COP30 can be a turning point, calling on all countries to submit or update LT-LEDS by COP31, treating the strategies not just as paperwork but as catalysts for real sectoral transformation, fully integrated into economic policies, development strategies and finance plans. G20 countries, in particular, should lead by example by developing implementation pathways that align their near-term goals (e.g., 2030 and 2035) with just transition toward their national net-zero and resilience goals. These pathways should also be integrated into national development objectives and processes.

4) Strengthen Intergovernmental Initiatives for Greater Impact

Throughout the year, the COP30 presidency has brought renewed attention and momentum to the Action Agenda of initiatives outside the UNFCCC negotiations. Most important, it has sought to connect climate action initiatives and coalitions — including those involving national governments — to the formal COP process by aligning them with the themes of the first Global Stocktake on energy, forests, and more.

At COP30, there’s an important opportunity to place greater attention on the role of intergovernmental cooperative initiatives and coalitions and integrate them more fully into the Action Agenda, which has previously focused on initiatives by non-state actors. The number of these initiatives and coalitions has grown rapidly in recent years, and governments should now explore their impact and lessons.    

COP30 can also play an important role in fostering transparency for these intergovernmental initiatives and coalitions, encouraging and driving regular reporting, including through the UNFCCC Global Climate Action Portal.  During future COPs, dedicated events can allow these initiatives to share their successes, experiences, lessons and best practices.

5) Deliver a Credible Finance Package to Back Ambitious Climate Goals

Delivering a strong package of finance outcomes at COP30 will signal that the support needed to turn ambition into action is within reach. This includes progress on the Baku-to-Belém Roadmap — a collective pathway for scaling climate finance for developing countries from all sources through 2035 — which can spur action on key issues such as the cost of capital. Such progress would send a powerful signal that international public and private finance will flow to countries that step up ambition and translate this into strong domestic finance and public policy signals.

A key signal at COP30 would be the creation and further strengthening of country platforms as a way to align domestic and international finance, facilitate an enabling policy environment for investment across key sectors, develop investible pipelines, engage a broad spectrum of stakeholders and optimize the use of concessional finance to de-risk projects and unlock capital flows. This way, countries can integrate proposed climate plans into broader economic frameworks and promote an enabling environment for all finance flows to support progress towards climate commitments while strengthening countries’ development pathways.

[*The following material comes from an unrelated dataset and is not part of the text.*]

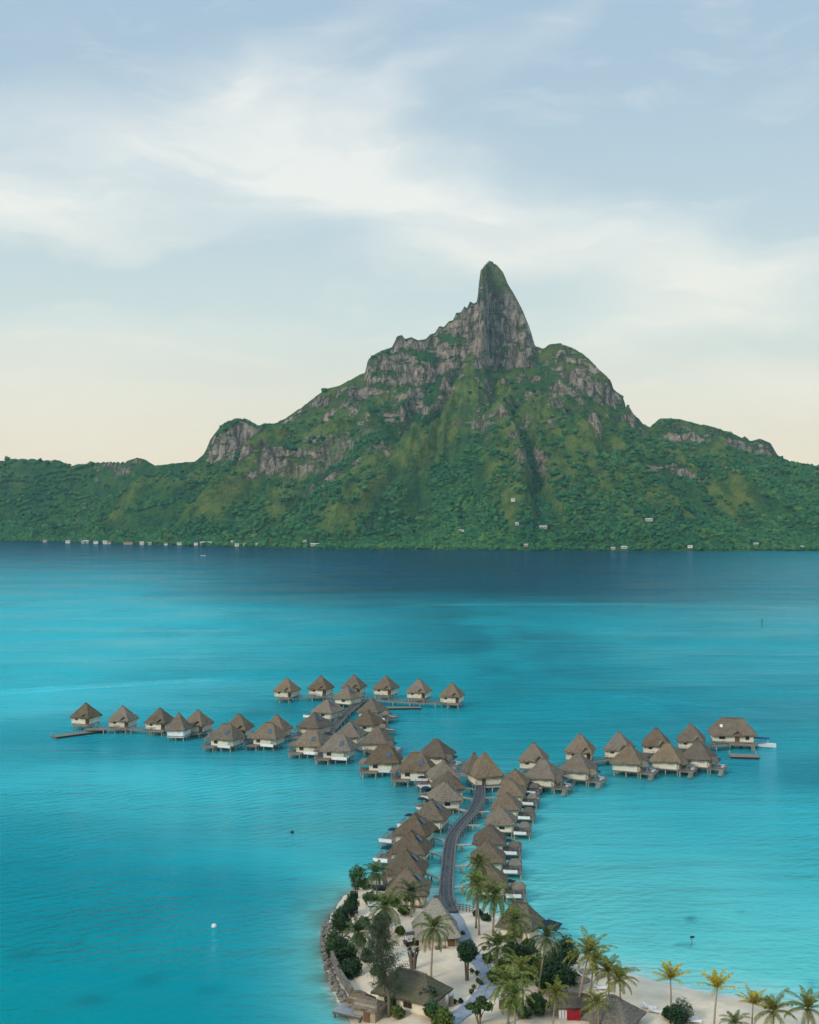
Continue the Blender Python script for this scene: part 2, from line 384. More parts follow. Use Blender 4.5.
# deeper, greener pool south-west of the jetty
pool = sstep((262 - WY) / 120) * sstep((-WX + 10) / 70) * .62
pale = np.exp(-(((WX + 60) / 75) ** 2 + ((WY - 320) / 36) ** 2)) * .85 + np.exp(-(((WX - 75) / 60) ** 2 + ((WY - 285) / 40) ** 2)) * .45
pale = pale + .35 * sstep((WY - 380) / 260) * (1 - deep_and_reflection) + .72 * sstep((WY - 350) / 90) * sstep((-WX + .10 * WY - 60) / (.30 * WY)) * (1 - deep_and_reflection)  # far left paled in the base colour to stand for sky reflection
pale = pale * (.45 + 1.1 * fbm(WX * .02, WY * .014, 5, 15, .6))
reefx = 0
patchn = fbm(WX * .016 + 3, WY * .009, 5, 210, .55)
channel_and_shade = .95 * np.exp(-((WY - 333 + .15 * WX) / 27) ** 2) * (.45 + .55 * sstep((patchn - .30) / .3)) * sstep((150 - np.abs(WX - 10)) / 40)  # band along the hut rows: their shade and reflections painted in
channel_and_shade = np.maximum(channel_and_shade, .75 * np.exp(-((WX - 45) / 55) ** 2) * sstep((WY - 430) / 90) * sstep((patchn - .25) / .3) * (1 - deep_and_reflection))
channel_and_shade = np.maximum(channel_and_shade, .80 * np.exp(-((WX - 6) / 17) ** 2) * sstep((WY - 214) / 25) * sstep((330 - WY) / 30))  # strip beside the jetty: hut shade painted into the water colour
channel_and_shade = np.maximum(channel_and_shade, .50 * sstep((patchn - .52) / .16) * sstep((470 - WY) / 60) * sstep((WY - 245) / 30))
channel_and_shade = channel_and_shade * (1 - np.clip(shal_attr * 1.4, 0, 1))
channel_and_shade = np.maximum(channel_and_shade, .95 * sstep((17 - np.abs(WX - 7)) / 9) * sstep((WY - 214) / 16) * sstep((330 - WY) / 30))  # same painted jetty shade, kept over the shallows
coral = np.zeros_like(WX)
for (px, py, rx, ry, a) in [(690, 919, 6, 3, .8), (684, 945, 8, 2.2, .75), (657, 948, 4, 2, .55), (25, 955, 16, 7, .45), (75, 942, 9, 5, .35), (150, 980, 14, 7, .4), (90, 1000, 20, 8, .45), (210, 990, 16, 6, .35), (815, 985, 6, 6, .5), (742, 912, 5, 2, .3), (300, 905, 12, 5, .3), (40, 870, 10, 4, .2)]:
    cx_, cy_, _ = at(px, py); s_ = cy_ / F
    coral += a * np.exp(-(((WX - cx_) / (rx * s_)) ** 2 + ((WY - cy_) / (ry * s_ * 2.4)) ** 2) * (0.6 + 1.2 * fbm(WX * .4, WY * .3, 3, 40)))
wq_idx = np.arange(WX.size).reshape(WX.shape)
wq = np.stack([wq_idx[:-1, :-1], wq_idx[:-1, 1:], wq_idx[1:, 1:], wq_idx[1:, :-1]], -1).reshape(-1, 4)

m, t, p = new_mat('lagoon_water')
def attr(nm):
    n = t.new('ShaderNodeAttribute'); n.attribute_name = nm; return n.outputs['Fac']
pos = t.new('ShaderNodeNewGeometry').outputs['Position']
lowf = t.noise(pos, 0.02, 4, .55)
turq = t.mix(t.mapr(lowf, .3, .7), rgb(.0, .200, .250), rgb(.0, .275, .322))
c = t.mix(attr('pale'), turq, rgb(.030, .485, .535))
c = t.mix(attr('channel_and_shade'), c, rgb(.0, .118, .175))  # deeper water, plus the painted shade of huts and jetty
c = t.mix(attr('pool'), c, rgb(.0, .185, .175))
c = t.mix(attr('deep_and_reflection'), c, rgb(.003, .034, .085))
shn = attr('shallow')
c = t.mix(t.mapr(shn, .0, .75, interp='LINEAR'), c, rgb(.15, .56, .51))
c = t.mix(t.mapr(shn, .70, 1.0), c, rgb(.50, .58, .50))
c = t.mix(attr('rocky'), c, rgb(.075, .085, .050))
c = t.mix(t.math('MULTIPLY', attr('foam'), t.mapr(t.noise(pos, .25, 3), .35, .65, .2, .9)), c, rgb(.10, .50, .50))
c = t.mix(attr('coral'), c, rgb(.004, .055, .070))
wav = t.new('ShaderNodeTexWave', wave_type='BANDS', bands_direction='X'); t.put(wav.inputs['Vector'], t.mapping(pos, rot=(0, 0, R(55)), scl=(.105, .105, .105)))
wav.inputs['Scale'].default_value = 1.0; wav.inputs['Distortion'].default_value = 9.0; wav.inputs['Detail'].default_value = 3.0; wav.inputs['Detail Scale'].default_value = 1.2
chop = t.noise(t.mapping(pos, rot=(0, 0, R(20)), scl=(.55, 1.0, 1)), 0.85, 5, .6)
swell = t.noise(t.mapping(pos, rot=(0, 0, R(-12)), scl=(.25, 1.0, 1)), 0.16, 3, .5)
h = t.math('ADD', t.math('MULTIPLY', wav.outputs['Fac'], t.math('MULTIPLY', t.mapr(t.sep(pos)[0], -5, -45, .35, 1.0), t.mapr(t.noise(pos, .013, 3), .38, .62, 0.05, .62))), t.math('ADD', t.math('MULTIPLY', chop, .9), t.math('MULTIPLY', swell, 1.6)))
wind = t.mapr(t.noise(t.mapping(pos, scl=(.006, .018, 1)), 1.0, 5, .6), .36, .64, .35, 1.15)
h = t.math('MULTIPLY', h, wind)
nb_ = t.bump(h, 0.9, 0.6)
df = t.new('ShaderNodeBsdfDiffuse'); t.put(df.inputs['Color'], c); t.put(df.inputs['Normal'], t.bump(h, 0.45, 0.6))
gl = t.new('ShaderNodeBsdfGlossy'); t.put(gl.inputs['Roughness'], t.mapr(t.sep(pos)[1], 420, 1100, .09, .11)); t.put(gl.inputs['Normal'], nb_)
fr = t.new('ShaderNodeFresnel'); fr.inputs['IOR'].default_value = 1.33; t.put(fr.inputs['Normal'], nb_)
t.put(gl.inputs['Color'], t.mix(t.mapr(fr.outputs[0], .22, .60), rgb(.05, .76, .86), rgb(.70, .84, .92)))   # steep looks pick up the water's own cyan
mxs = t.new('ShaderNodeMixShader'); t.put(mxs.inputs[0], t.math('MINIMUM', t.math('MULTIPLY', fr.outputs[0], 1.2), .52))
t.l.new(df.outputs[0], mxs.inputs[1]); t.l.new(gl.outputs[0], mxs.inputs[2]); t.l.new(mxs.outputs[0], t.n['Material Output'].inputs[0]); t.n.remove(p)
M['water'] = m
WZ = np.zeros_like(WX); foam = np.zeros_like(WX)
def wake(pts, wdt, hgt):
    P = np.array([at(*q_)[:2] for q_ in pts])
    yl = np.interp(WX, P[:, 0], P[:, 1]); inx = sstep((WX - P[0, 0]) / 30) * sstep((P[-1, 0] - WX) / 40)
    d_ = (WY - yl) / wdt; e_ = np.exp(-d_ ** 2) * inx
    WZ[...] += hgt * np.cos(d_ * 2.6) * e_; foam[...] = np.maximum(foam, e_ * (.55 if hgt > .3 else .12) * (d_ > -.6))
wake([(-60, 697), (60, 690), (150, 684), (270, 677)], 5.0, .45); wake([(-60, 693.5), (60, 687), (150, 681.5), (270, 675.5)], 2.5, .2)
wake([(560, 692), (640, 697), (720, 706), (840, 721)], 7.0, .16); wake([(380, 606), (520, 604), (700, 606), (840, 609)], 14, .5)
wo_ = np_mesh('lagoon_water', np.stack([WX.ravel(), WY.ravel(), WZ.ravel()], 1), wq, M['water'], smooth=True)
for nm, arr in (('shallow', shal_attr), ('rocky', rocky), ('deep_and_reflection', deep_and_reflection), ('pool', pool), ('pale', pale), ('coral', coral), ('foam', foam), ('channel_and_shade', channel_and_shade)):
    at_ = wo_.data.attributes.new(nm, 'FLOAT', 'POINT'); at_.data.foreach_set('value', np.clip(arr, 0, 1).astype(np.float32).ravel())
tag(wo_, 'turquoise lagoon turning dark blue towards the far island', 'water', kind='structure')

# ------------------------------------------------------------------ the mountain island across the lagoon
SIL = [(-400, 492), (-200, 478), (-60, 466), (0, 461), (15, 459), (32, 459), (45, 461), (55, 459), (70, 465), (90, 463), (110, 462), (125, 462), (137, 458), (145, 460), (155, 466), (175, 464), (195, 462), (203, 455),
    (212, 440), (222, 427), (235, 421), (247, 422), (258, 428), (275, 425), (285, 421), (298, 411), (312, 402), (325, 392), (340, 388), (355, 380), (365, 375), (368, 362), (378, 355), (392, 350), (397, 339), (402, 338), (405, 342),
    (412, 340), (418, 343), (426, 342), (430, 337), (435, 336), (439, 329), (444, 330), (449, 324), (453, 323), (456, 316), (461, 315), (464, 309), (467, 311), (470, 304), (473, 306), (477, 305), (478, 297), (480, 275), (484, 268), (489, 263), (496, 265), (503, 273), (508, 285), (513, 293), (517, 300), (523, 312), (530, 330), (535, 347),
    (545, 350), (550, 347), (560, 346), (575, 352), (585, 358), (600, 373), (608, 380), (612, 390), (623, 400), (626, 412), (640, 425), (650, 430), (660, 421), (680, 422), (700, 427), (715, 430), (735, 437), (742, 441), (745, 439), (750, 442),
    (760, 439), (770, 443), (777, 455), (790, 462), (805, 465), (819, 468), (900, 480), (1100, 495), (1300, 505)]
BASE = [(-400, 494), (-60, 470), (0, 468), (195, 468), (240, 452), (290, 430), (365, 388), (420, 376), (470, 366), (505, 362), (540, 364), (590, 392), (630, 428), (660, 440), (720, 448), (819, 470), (1100, 496), (1300, 505)]
SHOREL = [(-700, 538), (0, 542), (150, 545), (330, 549), (600, 551), (819, 551), (1500, 548)]
YC = 2900.0
sp_, sv_ = np.array(SIL, float).T; bp_, bv_ = np.array(BASE, float).T; lp_, lv_ = np.array(SHOREL, float).T
def prof(P, V, X): return CAM_H + (HY - np.interp(X / YC * F + CX, P, V)) / F * YC
mx = np.concatenate([np.arange(-2600, -1000, 14), np.arange(-1000, 1000, 3.2), np.arange(1000, 2600, 14)])
my = np.concatenate([np.arange(2100, 2500, 4.5), np.arange(2500, 3020, 3.2), np.arange(3020, 3700, 14)])
MX, MY = np.meshgrid(mx, my)
LPX = MX / 2400 * F + CX
ys = CAM_H * F / (np.interp(LPX, lp_, lv_) - HY) + 26 * (fbm(MX * .006, MX * 0, 4, 77) - .5)
tw_ = sstep((LPX * 2400 / YC + CX * (1 - 2400 / YC) - 483) / 7) * sstep((541 - (LPX * 2400 / YC + CX * (1 - 2400 / YC))) / 10)
lf_ = sstep((LPX * 2400 / YC + CX * (1 - 2400 / YC) - 360) / 12) * sstep((489 - (LPX * 2400 / YC + CX * (1 - 2400 / YC))) / 9)
jog = -58 * lf_ + 26 * (fbm(MX * .011, MX * 0 + 4.2, 3, 90) - .5)
yc = np.maximum(YC, ys + 330) + jog
# silhouettes keep their picture place whatever the crest's distance
S = prof(sp_, sv_, MX * YC / yc); B = prof(bp_, bv_, MX * YC / yc)
S = CAM_H + (S - CAM_H) * yc / YC; B = CAM_H + (B - CAM_H) * yc / YC
B = np.minimum(B, S)
tt = np.clip((yc - MY) / (yc - ys), 0, 1.3)
front = MY < yc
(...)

Building an Actionable Future

The gaps are clear, but so is the opportunity for getting closer to the goals of the Paris Agreement. COP30 gathers the world’s leaders armed with the tools to close the emissions and ambition gaps. What’s needed now is bold political action and a strong response to the NDCs to restore confidence in multilateralism, set the world more firmly on course to achieve climate goals and ensure shared prosperity from taking that action. The legacy of the Belém COP will rest in large measure on doing so.